Il romanzo: il diritto alla felicità

Il romanzo

Nella seconda metà del Seicento, il sospetto in cui era tenuta l'immaginazione, in quanto fonte di racconti fantastici e inverosimili, aveva fatto sì che gli autori per giustificare la narrazione ricorressero a documenti più o meno veri, a ipotetiche testimonianze o memorie. All'inizio del Settecento il romanzo si svincolò lentamente dalla preoccupazione di contenere l'invenzione e, se spesso adottò ancora l'espediente del personaggio che raccontava al narratore proprie memorie o avventure, la struttura mascherò sempre meno il crescente prevalere dell'immaginazione. Sin dai primi anni dal secolo, il romanzo si avviò a diventare il genere letterario di gran lunga dominante, perché più adatto alla mentalità dell'epoca: forma più libera, non oppressa dal confronto con giganteschi modelli, non soggetta alle regole che gravavano sulla tragedia o sulla poesia; forma duttile, modificabile a piacimento, capace di contenere narrazioni, divagazioni, riflessioni, effusioni del cuore e vagabondaggi della mente; infine, forma di grande presa sul pubblico (di cui diventa il divertimento e allo stesso tempo lo specchio) e ideale veicolo di diffusione delle idee.
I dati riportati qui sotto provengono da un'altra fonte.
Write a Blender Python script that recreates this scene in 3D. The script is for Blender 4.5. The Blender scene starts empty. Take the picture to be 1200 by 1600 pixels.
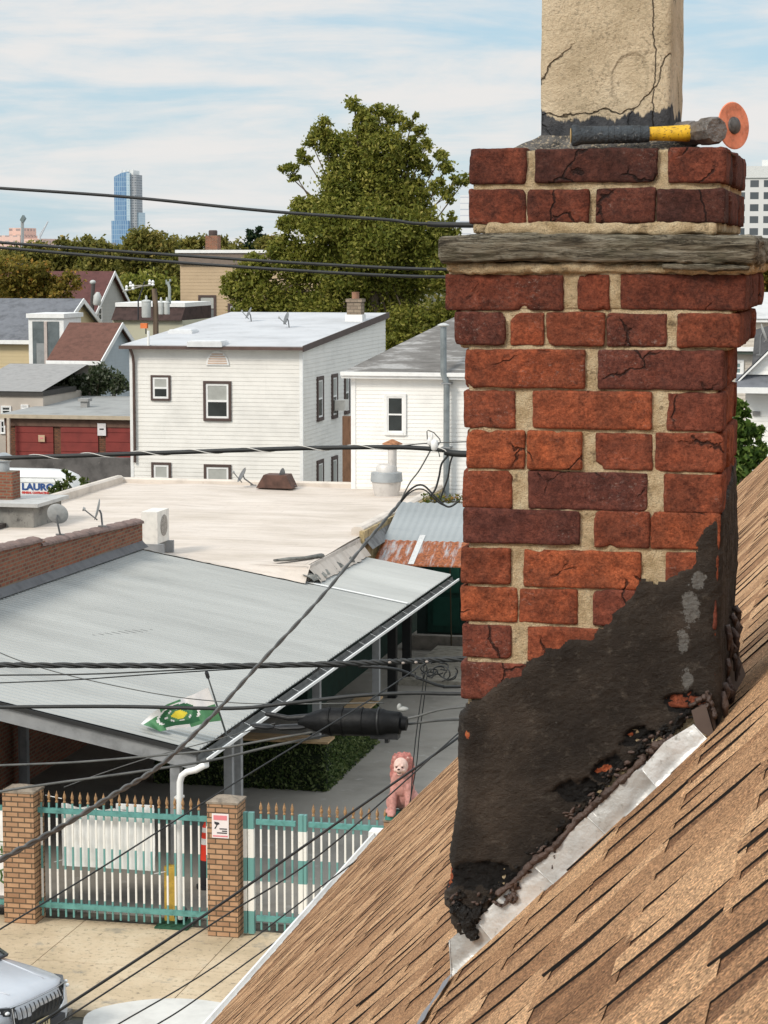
import bpy, bmesh, math, random
from mathutils import Vector, Matrix, noise
import numpy as np
S=bpy.context.scene
R=math.radians
# ---------------- camera, world, sun, exposure ----------------
F=3560.; CZ=11.3; PIT=R(6.41); YAW=R(12.4)
cam=bpy.data.cameras.new('camera'); camo=bpy.data.objects.new('camera',cam)
S.collection.objects.link(camo); S.camera=camo
camo.location=(0,0,CZ); camo.rotation_euler=(R(90)-PIT,0,YAW)
cam.sensor_fit='HORIZONTAL'; cam.sensor_width=36; cam.lens=F/1200*36
cam.clip_start=.05; cam.clip_end=9000
SUN_EL,SUN_AZ=38.,215.      # azimuth clockwise from +y
W=bpy.data.worlds.new('World'); S.world=W; W.use_nodes=True
nt=W.node_tree; nt.nodes.clear()
def wn(t,**k):
    n=nt.nodes.new(t)
    for a,b in k.items(): setattr(n,a,b)
    return n
sky=wn('ShaderNodeTexSky',sky_type='NISHITA',sun_disc=False); sky.sun_elevation=R(SUN_EL); sky.sun_rotation=R(SUN_AZ); sky.air_density=1.0; sky.dust_density=.6; sky.ozone_density=2.0
tc=wn('ShaderNodeTexCoord'); mp=wn('ShaderNodeMapping'); mp.inputs['Scale'].default_value=(7,7,48); mp.inputs['Location'].default_value=(3.3,1.1,.6); mp.inputs['Rotation'].default_value=(R(4),R(3),0)
n1=wn('ShaderNodeTexNoise'); n1.inputs['Scale'].default_value=1.0; n1.inputs['Detail'].default_value=7; n1.inputs['Roughness'].default_value=.58; n1.inputs['Distortion'].default_value=.5
mp2=wn('ShaderNodeMapping'); mp2.inputs['Scale'].default_value=(26,26,95); mp2.inputs['Location'].default_value=(1.3,7.1,2)
n2=wn('ShaderNodeTexNoise'); n2.inputs['Scale'].default_value=1.0; n2.inputs['Detail'].default_value=6; n2.inputs['Roughness'].default_value=.6
ad=wn('ShaderNodeMath',operation='MULTIPLY_ADD'); ad.inputs[1].default_value=.28
rp=wn('ShaderNodeValToRGB'); rp.color_ramp.elements[0].position=.42; rp.color_ramp.elements[1].position=.80; rp.color_ramp.interpolation='EASE'
rp.color_ramp.elements[0].color=(.12,.12,.12,1); rp.color_ramp.elements[1].color=(.97,.97,.97,1)
tint=wn('ShaderNodeMix',data_type='RGBA',blend_type='MIX'); tint.inputs[0].default_value=.72; tint.inputs[7].default_value=(3.7,5.8,7.2,1)
mx=wn('ShaderNodeMix',data_type='RGBA'); mx.inputs[7].default_value=(7.4,7.25,7.1,1)
bg=wn('ShaderNodeBackground'); bg.inputs[1].default_value=.1; out=wn('ShaderNodeOutputWorld')
L=nt.links.new
L(tc.outputs['Generated'],mp.inputs[0]); L(mp.outputs[0],n1.inputs[0]); L(tc.outputs['Generated'],mp2.inputs[0]); L(mp2.outputs[0],n2.inputs[0])
L(n2.outputs[0],ad.inputs[0]); L(n1.outputs[0],ad.inputs[2]); L(ad.outputs[0],rp.inputs[0])
L(sky.outputs[0],tint.inputs[6]); L(tint.outputs[2],mx.inputs[6]); L(rp.outputs[0],mx.inputs[0]); 
# sky colour scaled up overhead, out of view, added to lift ambient light
szx=wn('ShaderNodeSeparateXYZ'); L(tc.outputs['Generated'],szx.inputs[0]); zr_=wn('ShaderNodeMapRange'); zr_.inputs[1].default_value=.12; zr_.inputs[2].default_value=.7; zr_.inputs[3].default_value=1.0; zr_.inputs[4].default_value=1.75; L(szx.outputs[2],zr_.inputs[0])
vs_=wn('ShaderNodeVectorMath',operation='SCALE'); L(mx.outputs[2],vs_.inputs[0]); L(zr_.outputs[0],vs_.inputs['Scale']); L(vs_.outputs[0],bg.inputs[0]); L(bg.outputs[0],out.inputs[0])
sl=bpy.data.lights.new('sun','SUN'); sl.energy=2.2; sl.angle=R(15); sl.color=(1,.93,.82)
so=bpy.data.objects.new('sun',sl); S.collection.objects.link(so)
az=R(SUN_AZ); el=R(SUN_EL)
sd=Vector((math.sin(az)*math.cos(el),math.cos(az)*math.cos(el),math.sin(el)))
so.rotation_euler=sd.to_track_quat('Z','Y').to_euler(); so.location=(0,-10,60)
S.view_settings.view_transform='Standard'; S.view_settings.look='None'; S.view_settings.gamma=1; S.view_settings.exposure=.18; S.view_settings.use_curve_mapping=False
S.render.resolution_x=768; S.render.resolution_y=1024

# ---------------- pixel geometry helpers (photo 1200x1600) ----------------
cy_,sy_=math.cos(YAW),math.sin(YAW); cp_,sp_=math.cos(PIT),math.sin(PIT)
FW=Vector((-sy_*cp_,cy_*cp_,-sp_)); RT=Vector((cy_,sy_,0)); UP=Vector((-sy_*sp_,cy_*sp_,cp_)); CAM=Vector((0,0,CZ))
def ray(px,py): return FW+RT*((px-600)/F)+UP*((800-py)/F)
def hit(px,py,ax,v):
    r=ray(px,py); return CAM+r*((v-CAM[ax])/r[ax])
def D(px,py,d): return CAM+ray(px,py)*d
rnd=random.Random(7)
# ---------------- materials ----------------
MATS={}
def hexc(h):
    h=h.lstrip('#'); c=[int(h[i:i+2],16)/255 for i in (0,2,4)]
    return tuple(x/12.92 if x<=.04045 else ((x+.055)/1.055)**2.4 for x in c)
class NT:
    def __init__(s,name):
        m=bpy.data.materials.new(name); m.use_nodes=True; s.m=m; s.t=m.node_tree; s.t.nodes.clear()
        s.out=s.n('ShaderNodeOutputMaterial'); s.b=s.n('ShaderNodeBsdfPrincipled'); s.l(s.b.outputs[0],s.out.inputs[0])
        s.tc=s.n('ShaderNodeTexCoord')
    def n(s,t,**k):
        n=s.t.nodes.new(t)
        for a,b in k.items(): setattr(n,a,b)
        return n
    def l(s,a,b): s.t.links.new(a,b)
    def co(s,scale=(1,1,1),rot=(0,0,0),out='Object',loc=(0,0,0)):
        mp=s.n('ShaderNodeMapping'); mp.inputs['Scale'].default_value=scale; mp.inputs['Rotation'].default_value=rot; mp.inputs['Location'].default_value=loc
        s.l(s.tc.outputs[out],mp.inputs[0]); return mp.outputs[0]
    def noise(s,scale,detail=4,rough=.55,vec=None,dist=0):
        n=s.n('ShaderNodeTexNoise'); n.inputs['Scale'].default_value=scale; n.inputs['Detail'].default_value=detail; n.inputs['Roughness'].default_value=rough; n.inputs['Distortion'].default_value=dist
        s.l(vec if vec is not None else s.co(),n.inputs[0]); return n.outputs[0]
    def vor(s,scale,feature='F1',vec=None,out=0):
        n=s.n('ShaderNodeTexVoronoi',feature=feature); n.inputs['Scale'].default_value=scale
        s.l(vec if vec is not None else s.co(),n.inputs['Vector']); return n.outputs[out]
    def ramp(s,fac,stops):
        r=s.n('ShaderNodeValToRGB'); e=r.color_ramp.elements
        while len(e)<len(stops): e.new(.5)
        for i,(p,c) in enumerate(stops):
            e[i].position=p
            if not isinstance(c,(tuple,list)): c=(c,c,c)
            e[i].color=(*c[:3],1)
        s.l(fac,r.inputs[0]); return r.outputs[0]
    def mix(s,fac,a,b,mode='MIX'):
        m=s.n('ShaderNodeMix',data_type='RGBA',blend_type=mode)
        for i,x in ((0,fac),(6,a),(7,b)):
            if isinstance(x,(int,float)) : m.inputs[i].default_value=x if i==0 else (x,x,x,1)
            elif isinstance(x,(tuple,list)): m.inputs[i].default_value=(*x[:3],1)
            else: s.l(x,m.inputs[i])
        return m.outputs[2]
    def math(s,op,a,b=0,c=0,clamp=False):
        m=s.n('ShaderNodeMath',operation=op,use_clamp=clamp)
        for i,x in enumerate((a,b,c)):
            if isinstance(x,(int,float)): m.inputs[i].default_value=x
            else: s.l(x,m.inputs[i])
        return m.outputs[0]
    def bump(s,h,strength=.5,dist=.01,prev=None):
        b=s.n('ShaderNodeBump'); b.inputs['Strength'].default_value=strength; b.inputs['Distance'].default_value=dist
        s.l(h,b.inputs['Height'])
        if prev is not None: s.l(prev,b.inputs['Normal'])
        return b.outputs[0]
    def fin(s,col,rough=.8,metal=0,nor=None,spec=.5):
        if isinstance(col,(tuple,list)): s.b.inputs['Base Color'].default_value=(*col[:3],1)
        else: s.l(col,s.b.inputs['Base Color'])
        if isinstance(rough,(int,float)): s.b.inputs['Roughness'].default_value=rough
        else: s.l(rough,s.b.inputs['Roughness'])
        s.b.inputs['Metallic'].default_value=metal; s.b.inputs['Specular IOR Level'].default_value=spec
        if nor is not None: s.l(nor,s.b.inputs['Normal'])
        return s.m
def M(name,col,rough=.75,metal=0,var=.12,sc=3.,spot=None,bumpv=0,bsc=30,spec=.4,stretch=(1,1,1)):
    """plain paint-like material with gentle two-scale colour wear"""
    if name in MATS: return MATS[name]
    if isinstance(col,str): col=hexc(col)
    t=NT(name)
    v=t.co(scale=stretch)
    a=t.noise(sc,6,.6,v); d=tuple(max(0,c*(1-var*1.6)) for c in col); l=tuple(min(1,c*(1+var*.8)) for c in col)
    c=t.ramp(a,[(.3,d),(.5,col),(.72,l)])
    if spot:
        b=t.noise(sc*4.3,8,.65,v); m=t.ramp(b,[(spot[1],0),(spot[1]+.1,1)])
        sc_=hexc(spot[0]) if isinstance(spot[0],str) else spot[0]
        c=t.mix(m,c,sc_)
    nor=None
    if bumpv: nor=t.bump(t.noise(bsc,5,.6,v),bumpv,.02)
    MATS[name]=t.fin(c,rough,metal,nor,spec); return MATS[name]
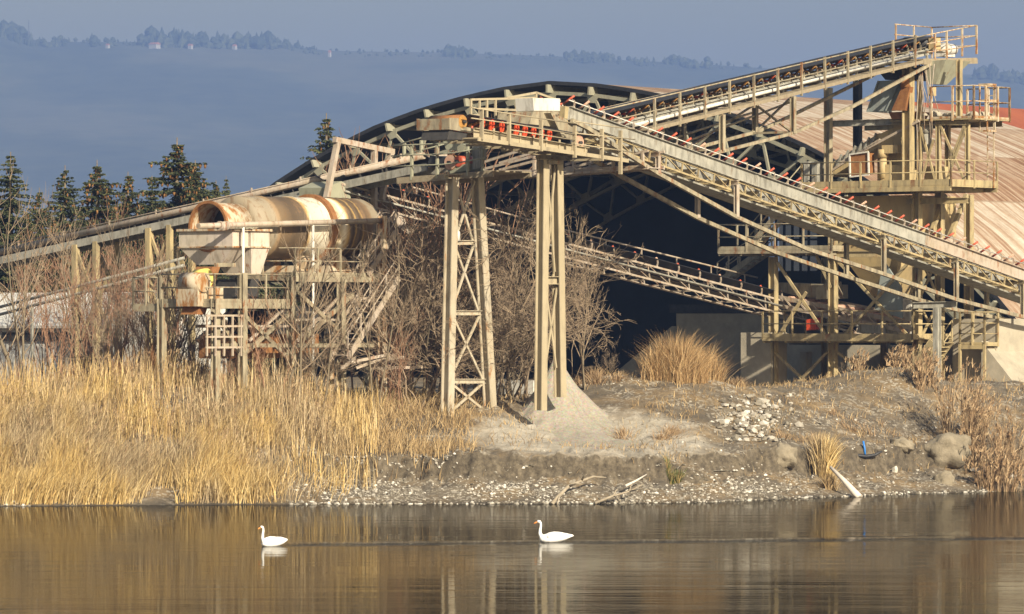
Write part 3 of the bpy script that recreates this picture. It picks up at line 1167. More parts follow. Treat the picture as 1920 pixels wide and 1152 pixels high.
# red frames
fr = MB()
for sg in (-1,):
    ring = [(0.0, -.75, .02), (.07, -.78, .14), (.08, -.80, .32), (.0, -.82, .44), (-.10, -.80, .44), (-.12, -.78, .02)]
    for i in range(6):
        fr.bar(ring[i], ring[(i + 1) % 6], .08, .08, Vector((0, 1, 0)))
fr.bar((0, -.8, .02), (0, .8, .02), .09, .09)
for sg in (-1, 1):
    fr.bar((0, sg * .25, 0.02), (0, sg * .25, .2), .07, .05)
fr.bar((0, .8, .02), (0, .84, .44), .08, .08)
me_f = local_mesh(fr, 'roller_frame', M['roller_red'])
rl = MB().tube([(0, -.26, .2), (0, .26, .2)], .07, 10).tube([(.03, -.28, .21), (.03, -.76, .44)], .07, 10).tube([(.03, .28, .21), (.03, .76, .44)], .07, 10)
me_rl = local_mesh(rl, 'rollers', M['roller_rust'])
mwC = Matrix((eC, (upC.cross(eC)).normalized(), upC)).transposed().to_4x4()
if (mwC.to_3x3() @ Vector((0, 1, 0))).dot(NF) < 0:
    mwC = Matrix((-eC, -(upC.cross(eC)).normalized(), upC)).transposed().to_4x4()
for px in (906, 924, 943, 971, 987, 1003, 1018, 1033):
    k = (nC.q(px, 250) - c0).dot(eC)
    p = c0 + eC * k + NF * WC / 2
    o = put(me_f, 'roller_frame', cC, Matrix.Translation(p) @ mwC)
    r = bpy.data.objects.new('rollers', me_rl)
    C.objects.link(r)
    r.parent = o
belt_strip(cC, M['belt'], c0 - eC * .4, c1 + eC * .1, NF, WC, .30)
drum(cC, M['belt'], nC.q(1086, 268) + NF * .05, NF, WC - .1, .36, 'tail_drum', M['roller_old'])
drum(cC, M['rust'], nC.q(868, 229) + NF * .05, NF, WC - .1, .30, 'head_drum', M['roller_rust'])
mb = MB()
mb.slab([nC.q(843, 221), nC.q(860, 222), nC.q(861, 236), nC.q(888, 241), nC.q(888, 250), nC.q(843, 243)], NF * .05)
mb.slab([x + NF * WC for x in [nC.q(843, 221), nC.q(888, 226), nC.q(888, 250), nC.q(843, 243)]], NF * .05)
mb.slab([nC.q(843, 222) + NF * .06, nC.q(843, 243) + NF * .06, nC.q(843, 243) + NF * (WC - .01), nC.q(843, 222) + NF * (WC - .01)], A * .05)
mb.build('head_housing', M['beige'], cC)
mb = MB()
mb.loft([[nC.q(846, 244) + NF * .1, nC.q(880, 250) + NF * .1, nC.q(880, 250) + NF * 1.5, nC.q(846, 244) + NF * 1.5],
         [nC.q(842, 262) + NF * .1, nC.q(876, 262) + NF * .1, nC.q(876, 262) + NF * 1.5, nC.q(842, 262) + NF * 1.5]])
mb.build('drop_chute', M['dark'], cC)
# walkway along the near side
nCw = nC.off(-.75)
w0, w1 = nCw.q(896, 260), nCw.q(1178, 301)
ew = (w1 - w0).normalized()
mb = MB()
mb.slab([w0, w1, w1 + NF * .72, w0 + NF * .72], Z * .05)
mb.bar(w0 - Z * .02, w1 - Z * .02, .06, .16)
for p in along([w0, w1], 1.2, .1):
    mb.bar(p + NF * .01, p + NF * 2.6, .08, .1)
mb.build('walkway', M['beige_clean'], cC)
mb = MB()
for x, yt, yb in ((902, 206, 262), (953, 215, 271), (1013, 226, 284), (1076, 236, 296), (1127, 242, 302), (1162, 245, 327)):
    a, b = nCw.q(x, yb), nCw.q(x, yt)
    mb.bar(a - NF * .04, b - NF * .04, .16, .09, A)
for line in ([(881, 202), (953, 214), (1074, 232)], [(880, 222), (953, 232), (1074, 252)], [(1074, 228), (1130, 236), (1187, 243)], [(1074, 250), (1187, 262)], [(1074, 270), (1183, 286)], [(953, 244), (1074, 263)]):
    mb.tube([nCw.q(*p) - NF * .1 for p in line], .028, 6)
mb.build('railing', M['beige_clean'], cC)
nCf = nC.off(2.5)
mb = MB()
for x, yt, yb in ((883, 186, 222), (899, 186, 226), (913, 185, 240), (929, 185, 244), (968, 184, 250), (985, 184, 252)):
    mb.bar(nCf.q(x, yb), nCf.q(x, yt), .08, .08, A)
for line in ([(883, 187), (1003, 184)], [(897, 204), (995, 208)], [(883, 216), (900, 217)], [(950, 184), (1005, 174)], [(1005, 174), (1005, 184)], [(1005, 174), (1050, 190)], [(985, 206), (1000, 188)]):
    mb.bar(nCf.q(*line[0]), nCf.q(*line[1]), .09, .09)
p0_, p1_ = nCf.q(883, 252), nCf.q(1000, 262)
mb.slab([p0_, p1_, p1_ - NF * .8, p0_ - NF * .8], Z * .05)
mb.build('far_railing', M['beige_clean'], cC)
mb = MB()
mb.slab([nC.q(1032, 212) - NF * .02, nC.q(1074, 240) - NF * .02, nC.q(1074, 262) - NF * .02, nC.q(1053, 256) - NF * .02], NF * 1.9)
mb.build('feed_box', M['beige'], cC)

# ------------------------------------------------------------------ the tall pillar under it
nP = VP(1018, 203, A)
pil = thing('steel_pillar', 'tall beige two legged pillar with narrow cross bracing standing in the gravel pile', 'pillar', nP.q(1014, 767))
for (xt, xb, yb) in ((1018.5, 1013.5, 770), (1044, 1050.5, 745)):
    mb = MB()
    mb.hsec(nP.q(xb, yb), nP.q(xt, 300), .38, .40, RR, .045)
    mb.build('leg', M['beige_clean'], pil)
mb = MB()
a, b = nP.q(1005, 295), nP.q(1060, 297)
mb.hsec(a, b, .45, .2, Z)
mb.box((a + b) / 2 - Z * .2, A, 1.0, RR, .6, .16)
mb.build('cap_beam', M['beige'], pil)
mb = MB()
mb.hsec(nP.q(1022, 526), nP.q(1047, 526), .3, .34, Z)
mb.build('crossbar', M['beige_clean'], pil)
mb = MB()
for l in (((1023, 540), (1043, 690)), ((1044, 540), (1022, 690)), ((1025, 310), (1040, 510)), ((1041, 310), (1024, 510))):
    mb.bar(nP.q(*l[0]), nP.q(*l[1]), .09, .05, RR)
mb.build('brace', M['beige_clean'], pil)

# ------------------------------------------------------------------ left support tower with rust
nL = VP(875, 204.5, A)
tow = thing('support_tower', 'rusty white two legged lattice tower left of the tall pillar', 'tower', nL.q(838, 774))
for (xt, xb) in ((848, 838.5), (895, 920)):
    MB().hsec(nL.q(xb, 782), nL.q(xt, 333), .40, .42, RR, .05).build('leg', M['cream'], tow)
for (xl, xr, y) in ((850, 887, 455), (845, 901, 587), (841, 908, 715)):
    MB().hsec(nL.q(xl, y), nL.q(xr, y), .2, .2, Z).build('crossbar', M['cream'], tow)
mb = MB()
for l in (((854, 340), (886, 452)), ((890, 340), (852, 452)), ((852, 460), (897, 584)), ((888, 460), (846, 584)), ((848, 592), (905, 712)), ((899, 592), (843, 712)), ((846, 720), (908, 770)), ((904, 720), (848, 770))):
    mb.bar(nL.q(*l[0]), nL.q(*l[1]), .11, .06, RR)
mb.build('brace', M['cream'], tow)
mb = MB()
mb.tube([nL.q(856, 452), nL.q(856, 436), nL.q(854, 430)], [.17, .16, .05], 10)
mb.build('floodlight_box', M['white'], tow)
for (x0, x1, y) in ((833, 863, 331), (882, 920, 327)):
    MB().hsec(nL.q(x0, y), nL.q(x1, y), .4, .18, Z).build('cap_beam', M['beige'], tow)

# ------------------------------------------------------------------ conveyor A: long, rising from the far left to the head platform
nA = VP(875, 206.5, RR)
NA = nA.n                # = A direction
cA = thing('belt_conveyor', 'long low conveyor of pale pipes rising from the left edge past the rusty drum', 'conveyor', nA.q(145, 700))
WA = 1.5


def aline(x, y0, s=-.2275):
    return nA.q(x, y0 + s * x)


mb = MB()
for fo in (0, WA):
    mb.bar(aline(-60, 489, -.2195) + NA * fo, aline(800, 489, -.2195) + NA * fo, .12, .34)
mb.build('lower_beam', M['grey'], cA)
mb = MB()
for fo in (0, WA):
    mb.tube([aline(-60, 473) + NA * fo, aline(795, 473) + NA * fo], .15, 10)
mb.build('upper_pipe', M['pale'], cA)
mb = MB()
for fo in (-.1, WA + .1):
    mb.tube([aline(-60, 463, -.221) + NA * fo, aline(760, 463, -.221) + NA * fo], .03, 6)
    for p in along([aline(-60, 473) + NA * fo, aline(760, 473) + NA * fo], 2.9, .5):
        mb.bar(p, p + Z * .3, .06, .06, RR)
mb.build('handrail', M['pale'], cA)
pA0, pA1 = aline(-60, 480), aline(800, 480)
eA = (pA1 - pA0).normalized()
mb = MB()
for p in along([pA0, pA1], 1.5, .2):
    mb.bar(p - Z * .15, p + Z * .15, .07, .07, RR)
    mb.bar(p - Z * .12, p - Z * .12 + NA * WA, .07, .07)
mb.build('cross_members', M['dark'], cA)
belt_strip(cA, M['belt'], pA0 - Z * .1, pA1 - Z * .1, NA, WA, .05)
moA = idler_meshes(WA - .2, 'A', M['roller_old'], M['dark'], .8)
place_idlers(cA, [p + NA * WA / 2 - Z * .22 for p in along([pA0, pA1], 1.3, .8)], eA, NA, moA)
for x, yt, s in ((145, 459, 1), (283, 428, 1)):
    mb = MB()
    a, b = nA.q(x - 3, yt), nA.q(x + 35, yt - 6)
    g0 = Vector((a.x, a.y, 3.6))
    g1 = Vector((b.x, b.y, 3.6))
    for off in (0, WA):
        mb.bar(g0 + NA * off, a + NA * off, .28, .28, A)
        mb.bar(g1 + NA * off, b + NA * off, .24, .24, A)
        zz = [a.z - .2, a.z - 2.6, a.z - 5]
        for i in range(2):
            for (u0, u1) in ((g0, g1), (g1, g0)):
                mb.bar(Vector((u0.x, u0.y, zz[i])) + NA * off, Vector((u1.x, u1.y, zz[i + 1])) + NA * off, .14, .09, A)
    mb.build('trestle', M['ochre'], cA)
# twin service pipes lower down at the left
tp = thing('service_pipe', 'pair of thin pipes slanting up below the long left conveyor', 'pipes', nA.q(100, 700))
mb = MB()
nAp = nA.off(-.6)
for dy in (0, 14):
    mb.tube([nAp.q(-60, 592 + dy), nAp.q(345, 484 + dy)], .07, 8)
for x in (20, 130, 240, 335):
    a = nAp.q(x, 592 - (x + 60) * .2667)
    mb.bar(a, a - Z * .33, .06, .06, A)
mb.build('pipe', M['grey'], tp)
mb = MB()
for x in (60, 250):
    a = nAp.q(x, 604 - (x + 60) * .2667)
    mb.bar(Vector((a.x, a.y, 3.5)), a, .1, .1, A)
mb.build('post', M['grey'], tp)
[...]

All'inizio del secolo imperversò il genere degli "pseudo-mémoires", romanzi avventurosi presentati come memorie di un personaggio. Fra questi le Mémoires de Monsieur d'Artagnan (Memorie del Signor d'Artagnan), un romanzone alquanto disordinato pubblicato nel 1700 da Courtilz de Sandras (1644-1712); le Mémoires de la vie du comte de Grammont (Memorie della vita del conte di Grammont, 1713), opera raffinata e coerente di Antoine Hamilton (1646-1720), uno degli esponenti più brillanti della corte raccoltasi intorno al re inglese Giacomo II in esilio a Saint-Germain-en-Laye. I due romanzi, pur nettamente differenti per qualità, rappresentano la transizione fra il genere delle memorie e il romanzo vero e proprio, transizione che si compì mirabilmente nei capolavori di Prévost.